In opposition, Plaintiff asserts that “[i]t is well settled that violations of FEHA are not within the normal conditions of an employment relationship and are not subject to the workers compensation exclusive remedy.” (Pl.’s opposition to demurrer, p.4:5-13.) However, the first case to which Plaintiff cites, Livitsanos v. Super. Ct. (Continental Culture Specialists, Inc.) (1992) 2 Cal.4th 744, notes that if the defendants’ misconduct failed to exceed the normal risks of the employment relationship, that it would be a basis for sustaining a demurrer. Moreover, the cases to which Plaintiff cites predate Miklosy v. Regents of University of California (2008) 44 Cal.4th 876, in which the California Supreme Court plainly stated that “[t]he alleged wrongful conduct, however, occurred at the worksite, in the normal course of the employer-employee relationship, and therefore workers’ compensation is plaintiffs’ exclusive remedy for any injury that may have resulted.” (Id. at p.902.) The Miklosy court further stated that “[a]s to the exception for conduct that “exceeds the risks inherent in the employment relationship,” it might seem at first blush to apply here—based on the argument that whistleblower retaliation is not a risk inherent in the employment relationship—but we rejected this same argument in Shoemaker v. Myers, supra, 52 Cal.3d at page 25.” (Miklosy, supra, 44 Cal.4th at p.903.) “Like plaintiffs here, the plaintiff in Shoemaker alleged whistleblower retaliation and also a Tameny cause of action, and although he incorporated these allegations as part of his claim of intentional infliction of emotional distress, we held workers’ compensation to be his exclusive remedy and affirmed the trial court’s dismissal of that cause of action.” (Id.) (See also Vasquez v. Franklin Management Real Estate Fund, Inc. (2013) 222 Cal.App.4th 819, 832-833.)

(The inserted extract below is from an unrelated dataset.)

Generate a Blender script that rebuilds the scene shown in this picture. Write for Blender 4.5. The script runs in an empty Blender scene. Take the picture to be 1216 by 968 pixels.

“With respect to the requirement that a plaintiff show severe emotional distress, [the California Supreme C]ourt has set a high bar.” (Hughes v. Pair (2009) 46 Cal.4th 1035, 1051 (also stating that “[l]iability for intentional infliction of emotional distress does not extend to mere insults, indignities, threats, annoyances, petty oppressions, or other trivialities”); see also Potter v. Firestone Tire & Rubber Co. (1993) 6 Cal.4th 965, 1001 (stating that “outrageous” conduct must be so extreme as to exceed all bounds of that usually tolerated in a civilized community).) The fourth cause of action alleges conduct neither outside the normal course of the employer-employee relationship, nor sufficiently outrageous. Plaintiff in opposition fails to show how he might amend his complaint to otherwise allege a cognizable claim. (See Goodman v. Kennedy (1976)18 Cal. 3d 335, 349 (stating that “Plaintiff [or a defendant answering a complaint] must show in what manner he can amend his complaint [or answer] and how that amendment will change the legal effect of his pleading”), quoting Cooper v. Leslie Salt Co. (1969) 70 Cal. 2d 627, 636; see also Hendy v. Losse (1991) 54 Cal. 3d 723, 742 (stating that “the burden is on the plaintiff [or answering defendant]… to demonstrate the manner in which the complaint [or answer] might be amended”).) Accordingly, the demurrer to the fourth cause of action is SUSTAINED without leave to amend.

The Court will prepare the order. As no claims remain against Defendant Adam White, Defendant shall prepare a judgment of dismissal consistent with this order after Defendant has served notice of entry.